• Timer – Refers to the ‘hose-end’ models of controllers. These units will attach to a standard hose faucet and either have a valve built-in or use specialized valves.
  • Hose-end – This term refers to the threads of a standard outdoor faucet, which is a ¾ inch male hose thread. All ‘timers’ are designed to attach to the standard faucet, hence the term hose-end timer. This can also refer to Hose-end accessories like above-ground sprinklers, handheld spray nozzles, misting systems, etc.
  • Controller – Refers to units that connect to a valve manifold system. These systems can be either AC or DC and it is important to match valves and controllers to the same current.
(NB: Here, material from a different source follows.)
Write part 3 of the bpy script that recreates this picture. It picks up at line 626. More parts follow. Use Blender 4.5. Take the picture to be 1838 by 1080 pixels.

  • AC aka ‘Alternating Current’. Alternating current describes the flow of charge that changes direction periodically. As a result, the voltage level also reverses along with the current. AC is used to deliver power to houses, office buildings, etc.
  • DC aka ‘Direct Current’. Direct current is a bit easier to understand than alternating current. Rather than oscillating back and forth, DC provides a constant voltage or current.
  • Wi-Fi – This feature allows you to connect to your controller from anywhere via the internet.
  • Bluetooth – This feature allows you to connect to your timer/controller via your smartphone or tablet but usually only within about a 30-100 foot range from the device.
  • Start times per day  This is the number of times per day you will be able to water.
  • Zones or Stations This represents the number of independent watering zones you have. Each valve is a station that provides water to an irrigation zone.
  • PSI aka Pounds per Square Inch – PSI is what we use when referring to water pressure. You will see PSI mentioned in just about every application of an irrigation system.